Venimos de un paradigma punitivista descaradamente tramposo que exige a las mujeres una conducta de víctimas perfectas y una capacidad probatoria rayana en lo imposible, puesto que hablamos de crímenes y delitos que suelen producirse en la intimidad. Ese mismo marco punitivista acusa después a las mujeres de hundirles la vida a los hombres a los que denuncian, responsabilizándolas a ella de las condenas draconianas que impone la justicia cuando no le queda más remedio. Frente a ese sinsentido, emerge un nuevo planteamiento basado en el consentimiento, en el que ni las víctimas son perfectas, ni los agresores monstruos irrecuperables, sino solo mujeres que piden ser respetadas cuando dicen ‘no’ y hombres que han de responder por sus actos.

Todavía queda mucho camino por recorrer. En caliente, y con la sentencia recién salida del horno, muchas reacciones furibundas exigen más años de condena, o aseguran que el futbolista ha comprado parcialmente su libertad al disponer de dinero para indemnizar a su víctima.

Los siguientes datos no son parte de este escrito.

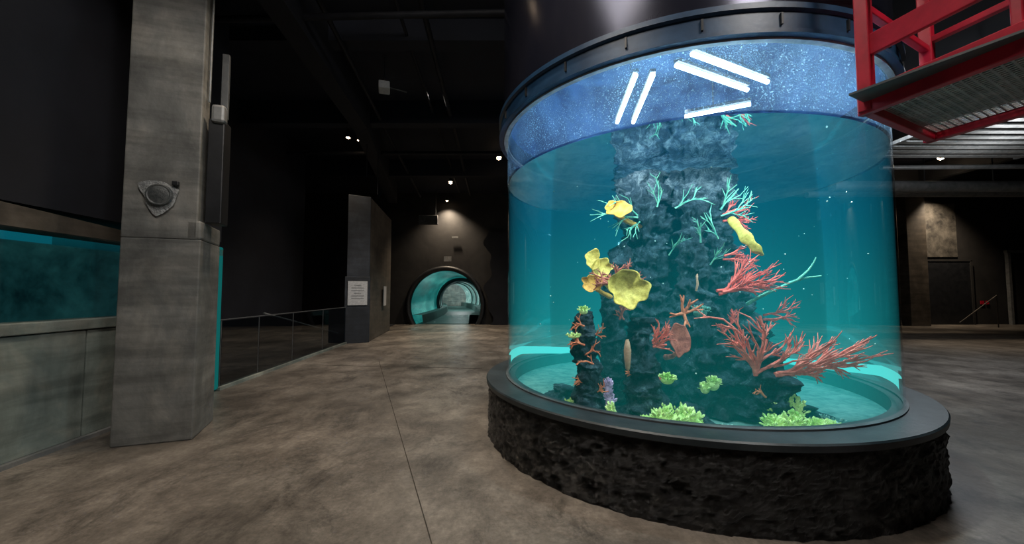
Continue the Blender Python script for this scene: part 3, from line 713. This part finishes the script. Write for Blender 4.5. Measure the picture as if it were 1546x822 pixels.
spot('tube_glow_spot',(1.35,3.65,3.36),(1.30,2.75,3.05),16,(.80,.93,1),150,.03,aq)  # added pair of spots imitating tube glow on the front glass
spot('tube_glow_spot',(1.95,3.55,3.36),(1.95,2.75,3.05),14,(.80,.93,1),150,.03,aq)
for i,(x,y,t,p) in enumerate([(.75,3.15,(1.5,4.1,1.5),85),(1.9,2.82,(1.9,4.0,1.0),105),(2.95,3.25,(2.1,4.0,1.4),85)]):
    spot('reef_fill_spot_%d'%(i+1),(x,y,2.72),t,p,(.85,.97,1),110,.03,aq)  # added bare spots below the water surface, brighten the reef rock
area('room_fill',(-1.2,1.2,6.2),1.6,145,(1,.93,.84),(-1.2,3.2,0))  # added bare area lights at ceiling height, general room fill
area('room_fill',(3.0,-.5,6.2),1.2,180,(1,.94,.88),(2.0,2.5,0))
spot('room_fill_spot',(-1.8,9.0,6.15),(-1.8,9.5,0),750,(1,.89,.76),115,.12)  # added bare spot without a fixture, fill for the middle floor
area('room_fill',(8.0,8.0,6.2),1.5,240,(.85,.92,1),(8,8,0))
spot('drum_grazer',(-.25,2.3,6.3),(.45,3.2,3.6),110,(1,.95,.9),30,.03)
spot('drum_grazer',(.75,1.9,6.3),(1.12,2.80,3.6),60,(1,.95,.9),30,.03)
area('louvre_fill',(11.4,8.9,4.2),.6,25,(.95,.97,1),(11.4,8.9,6))  # added bare light under the louvres to brighten the slats
area('tunnel_lamp',(-3.4,25,2.45),.8,25,(.7,1,.95),(-3.4,25,0),par=tn)
area('tunnel_lamp_end',(cxat(34),34,2.45),.6,80,(.95,1,1),(cxat(34),34,0),par=tn)
area('tunnel_lamp_end',(cxat(42),42,2.45),.6,120,(.95,1,1),(cxat(43),46,1),par=tn)

wd=bpy.data.worlds.new('World'); S.world=wd; wd.use_nodes=True
wd.node_tree.nodes['Background'].inputs[0].default_value=(.02,.03,.05,1); wd.node_tree.nodes['Background'].inputs[1].default_value=.4

cam=bpy.data.cameras.new('Camera'); cam.lens=36*600/1546; cam.sensor_width=36; cam.clip_end=200; cam.clip_start=.05
co=bpy.data.objects.new('Camera',cam); co.location=(0,0,1.5); co.rotation_euler=(math.radians(93.05),0,0); S.collection.objects.link(co); S.camera=co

Aunque así fuera, se nos olvida que hace muy poquitos años la mujer agredida ni siquiera se hubiera atrevido a denunciar, que la discoteca no habría contando con ningún protocolo para atenderla (como de hecho sí ocurrió) y que la sociedad –los medios de comunicación, los tertulianos, los forofos futboleros– no la hubiera creído con casi total seguridad. Se nos olvida que en caso de haber acudido a la justicia se habría visto cuestionada hasta la náusea y obligada a demostrar heridas físicas y psicológicas de toda índole. Tal vez habría sufrido, como sufrió la víctima de La Manada, que un detective la espiara durante meses para decidir si su vida se estaba tambaleando lo suficiente. Tal vez el juez le habría preguntado, como ocurrió durante el juicio por el asesinato de Nagore Laffage, si era muy ligona y solía subir alegremente al piso de alguien que acababa de conocer. Su vida –sus parejas, su profesión, sus ligues anteriores, sus noches de fiesta– habría sido expuesta con crueldad y usada como arma contra ella. Queda mucho camino por recorrer, sí, pero todo apunta a que, gracias al feminismo, por fin estamos caminando en la dirección correcta.